Nick Kappos on "Jesus And Pacifism"

Not that I need the churches approval....but not even Jesus was an absolute pacifist.

You might recall him making a bull whip by tying prayer cords together....hemp rope and small beads, giving it some weight and something heavy and solid for use as a weapon. He went to the temple to confront the bankers/money-changers, starting smashing the place up, flipping tables over, and beating them with his prayer cord bull whip.

That is what any good person with compassion would do when the least of our people are being oppressed by tyrants of one kind or another.

Nick Kappos on "The Snake March"

Nov 2nd 1999, huge protests were organized against the WTO. To this day, people talk shit about the 'snake march' where black clad protesters broke away from the main event and selectively damaged the property of corporate assets who were involved or benefiting from WTO and World Bank policies. It has been claimed that these protesters 'ruined it' for everyone else, provoking the police to attack an otherwise peaceful protest.

The truth of the matter is that before the snake march it was the main protest that was blockading delegates from reaching the event and making enough noise to be heard from within. It was the main 'peaceful' sit in which was being violently attacked. Words like 'terrorists' were being used to describe the primary event where people locked arms without fighting back.

The idea behind the snake march was not that thousands of dollars worth of damage to glass and paint was in any way more important than disrupting the WTO meeting, but the snake march was part of a strategy to get the police to chase the black block instead of attack the non-violent sit in. They were basically putting themselves at risk so that others would be more safe.

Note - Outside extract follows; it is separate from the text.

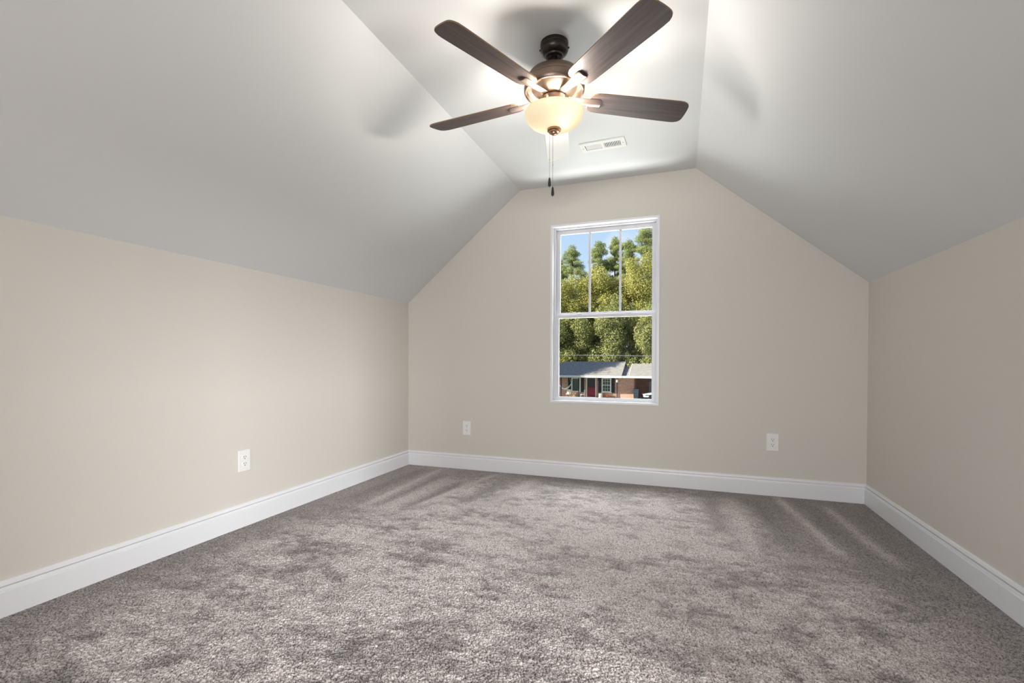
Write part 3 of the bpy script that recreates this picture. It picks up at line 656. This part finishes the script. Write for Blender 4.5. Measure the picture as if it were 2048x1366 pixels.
def tree(name, label, x, y, top, puffs, kind, leaf=0.34, n=6500, seed=0, group='trees behind the brick house', base=None):
    rng = np.random.default_rng(seed); base = GZ if base is None else base; n = int(n * 7.5); leaf *= 0.29
    root = tag(empty(name, (x, y, base)), label, 'tree', group)
    pf = np.array(puffs, float)                       # local x, y, z(abs), rx, rz
    wgt = pf[:, 3] * pf[:, 4]; idx = rng.choice(len(pf), n, p=wgt / wgt.sum()); P = pf[idx]
    d = rng.normal(size=(n, 3)); d /= np.linalg.norm(d, axis=1)[:, None]; rad = rng.random(n) ** 0.36 + np.abs(rng.normal(size=n)) * 0.16
    lump = 1 + 0.18 * np.sin(d[:, 0] * 7 + P[:, 0] * 3) * np.cos(d[:, 2] * 6 + P[:, 2])
    ctr = np.stack([P[:, 0] + d[:, 0] * P[:, 3] * rad * lump, P[:, 1] + d[:, 1] * P[:, 3] * rad * lump, P[:, 2] - base + d[:, 2] * P[:, 4] * rad * lump], 1)
    nr = d + rng.normal(size=(n, 3)) * 0.7 + np.array([0, -0.15, 0.35]); nr /= np.linalg.norm(nr, axis=1)[:, None]
    tmp = rng.normal(size=(n, 3)); u = np.cross(nr, tmp); u /= np.linalg.norm(u, axis=1)[:, None]; v = np.cross(nr, u)
    s = leaf * (0.6 + 0.8 * rng.random(n))[:, None]
    # each spray: a small folded leaf cluster (two tilted facets)
    A = ctr - u * s; B = ctr + v * s * 0.55 + nr * s * 0.25; Cc = ctr + u * s; Dd = ctr - v * s * 0.55 + nr * s * 0.25
    co = np.stack([A, B, Cc, Dd], 1).reshape(-1, 3)
    b4 = (4 * np.arange(n))[:, None]; fs = np.concatenate([b4 + np.array([[0, 1, 2]]), b4 + np.array([[0, 2, 3]])], 1).reshape(-1).astype(np.int32)
    me = bpy.data.meshes.new('crown'); me.vertices.add(4 * n); me.vertices.foreach_set('co', co.astype(np.float32).ravel())
    me.loops.add(6 * n); me.loops.foreach_set('vertex_index', fs); me.polygons.add(2 * n)
    me.polygons.foreach_set('loop_start', np.arange(0, 6 * n, 3, dtype=np.int32)); me.update(calc_edges=True); me.materials.append(LEAF[kind])
    o = bpy.data.objects.new('crown', me); C.objects.link(o); o.parent = root
    tk = MB(); h_ = top - base
    tk.tube([(0, 0, 0), (0.05, 0, h_ * 0.3), (-0.05, 0.05, h_ * 0.6), (0, 0, h_ * 0.88)], [0.32, 0.26, 0.18, 0.06], 10)
    for q in range(min(7, len(pf))):
        zz = max(1.2, pf[q, 2] - base - pf[q, 4] * 0.6 - 0.8)
        tk.tube([(0, 0, min(zz, h_ * 0.8)), (pf[q, 0] * 0.5, pf[q, 1] * 0.5, min(zz + 0.8, h_ * 0.9)), (pf[q, 0], pf[q, 1], pf[q, 2] - base)], [0.11, 0.08, 0.03], 6)
    tk.build('trunk', BARK, root)
    return root
def round_crown(cz, rx, rz, k, seed, sz=0.27):
    k = int(k * 2.6)
    g = np.random.default_rng(seed); out = []
    for _ in range(k):
        d = g.normal(size=3); d /= np.linalg.norm(d); q = g.random() ** 0.45 * 0.92
        out.append((d[0] * rx * q, d[1] * rx * q, cz + d[2] * rz * q, rx * sz * (0.7 + 0.6 * g.random()), rz * sz * (0.6 + 0.5 * g.random())))
    return out
# front row: darker oaks rising straight behind the roof
tree('oak_tree', 'dark green oak directly behind the left half of the grey roof', -15.5, 67, 8.5, round_crown(4.0, 4.0, 5.2, 16, 1), 'oak', n=8000, seed=1)
tree('oak_tree', 'dark green oak behind the right end of the main roof', -8.8, 68, 9.0, round_crown(4.2, 3.8, 5.6, 16, 2), 'oak', n=8000, seed=2)
tree('oak_tree', 'dark green oak above the lower carport roof', -3.2, 67, 9.0, round_crown(3.6, 3.4, 6.0, 14, 3), 'oak', n=7000, seed=3)
# middle row: sunlit yellow-green hardwoods
tree('hardwood_tree', 'yellow-green hardwood filling the left third of the window view', -18.3, 76, 16.0, round_crown(9.5, 4.6, 6.0, 18, 4), 'gold', n=9000, seed=4)
tree('hardwood_tree', 'yellow-green hardwood in the middle of the window view', -12.0, 77, 16.5, round_crown(9.5, 4.4, 6.5, 18, 5), 'gold', n=9000, seed=5)
tree('hardwood_tree', 'golden hardwood at the right edge of the window view', -5.6, 76, 17.5, round_crown(10.5, 4.4, 7.0, 18, 6), 'gold', n=9000, seed=6)
# back row: pines with puffed crowns
def pine(label, x, y, top, w_, seed, n=6000):
    g = np.random.default_rng(seed); pf = [(0, 0, top - 0.8, w_ * 0.22, 0.7), (0.2, 0, top - 1.6, w_ * 0.30, 0.6)]
    for i in range(64):
        z_ = top - 1.2 - i * 0.19; q = 0.26 + 0.74 * min(1, i / 26)
        a = g.random() * 6.28; rr_ = w_ * q * (0.15 + 0.85 * g.random())
        pf.append((math.cos(a) * rr_, math.sin(a) * rr_, z_ + g.normal() * 0.35, w_ * (0.13 + 0.19 * g.random()), 0.25 + 0.35 * g.random()))
    tree('pine_tree', label, x, y, top - 0.6, pf, 'pine', leaf=0.24, n=n, seed=seed)
pine('tall pine at the left of the treetops, with sky around its tip', -18.6, 84, 22.0, 3.3, 21)
pine('pine with a pointed puffed top between the two window bars', -13.9, 85, 22.6, 3.2, 22)
pine('pine beside the right window bar, topped by a blunt tuft', -11.2, 86, 23.4, 2.7, 23)
pine('broad pine right of the right window bar', -8.6, 85, 22.4, 3.0, 24)
pine('tallest pine, reaching highest at the right edge of the glass', -5.9, 85, 24.4, 4.4, 25, n=8000)
pine('short pine at the far left edge of the treetops', -21.3, 86, 20.0, 3.0, 26)
# far row closing the wood below the treetops
for q, (x, y, lab) in enumerate(((-19.6, 99, 'green hardwood far back, seen through the gap left of the roof ridge'), (-23.5, 95, 'green hardwood far back at the left of the wood'), (-16.0, 96, 'green hardwood far back in the middle of the wood'), (-8.0, 95, 'green hardwood far back at the right of the wood'))):
    tree('hardwood_tree', lab, x, y, 19.0, round_crown(7.5, 6.0, 11.0, 22, 40 + q), 'oak', leaf=0.45, n=8000, seed=40 + q)
# undergrowth right behind the house
for q, (x, lab) in enumerate(((-16.5, 'bush showing over the left end of the roof ridge'), (-13.3, 'bush left of the middle of the roof ridge'), (-10.6, 'yellowish bush right of the middle of the roof ridge'), (-7.0, 'bush filling the gap behind the step in the roof'), (-2.6, 'bush showing over the carport roof'))):
    tree('bush', lab, x, 67.2, 2.0, round_crown(0.0, 2.2, 2.6, 9, 50 + q), ('gold', 'oak', 'gold', 'oak', 'oak')[q], leaf=0.28, n=4000, seed=50 + q, group='bushes behind the house')
# the yard tree left of the view that shades the roof
tree('oak_tree', 'yard oak left of the view that casts shade on the roof', -25.5, 49.8, 11.0, [(0, 0, 8.5, 3.0, 2.2), (2.2, 0.8, 9.6, 2.0, 1.5), (-2.5, -0.5, 7.6, 2.4, 1.8), (1.0, -1.2, 7.2, 1.8, 1.2), (3.6, 1.6, 10.2, 1.2, 0.9)], 'oak', n=6000, seed=60, group='yard trees')
# the wood goes on to both sides, beyond what the window shows from here
hw = next(o for o in C.objects if o.name == 'hardwood_tree'); ok = next(o for o in C.objects if o.name == 'oak_tree')
for src, x, y, rz, lab in ((hw, 2.5, 78, 1.1, 'hardwood standing behind the carport, beyond the right window edge'), (ok, 5.5, 69, 2.0, 'oak right of the carport, beyond the right window edge'),
                           (hw, 11.5, 80, 2.9, 'hardwood well to the right of the brick house'), (ok, 16.0, 72, 4.0, 'oak well to the right of the brick house'),
                           (hw, -28.0, 77, 4.4, 'hardwood left of the wood seen through the glass'), (hw, 22.0, 80, 5.2, 'hardwood farthest to the right along the wood')):
    c = copy_tree(src); c.location = (x, y, GZ); c.rotation_euler = (0, 0, rz); c['label'] = lab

The snake march did not provoke or agitate the police to attack the protesters. In accordance with the St Paul Principles, those tactics were separated in time and place. They did not provoke the police then hide behind civilian protesters to put them in danger. They marched away and lead the police away from the main event to keep people safe.

The main non-violent protest was already being violently attacked. It was excessive and the footage of police brutality would probably disturb a lot of people if you have not seen it before.

After the snake march, not only did it give the main protesters a break from the brutality against them, but suddenly they went from being called terrorists in the media to being praised for their non-violence as everything was blamed on those black clad protesters who 'ruined it' for everyone.

Nick Kappos on Anarchist And Fighting For Living & Working Conditions

Ironically*, back when people were working 80+ hours a week and living in multi-story slum apartments that would collapse and kill everyone, it was the Anarchists and other socialists who were pushing for laws like safe working conditions and buildings being up to code. This is while they were living under a state that had no such laws limiting the wealthy ruling class, only laws to keep the poor masses in line.

Ultimately the Anarchists do not believe that these things come from the state at all but from our own organized power to make and enforce such demands against those who would rule over us.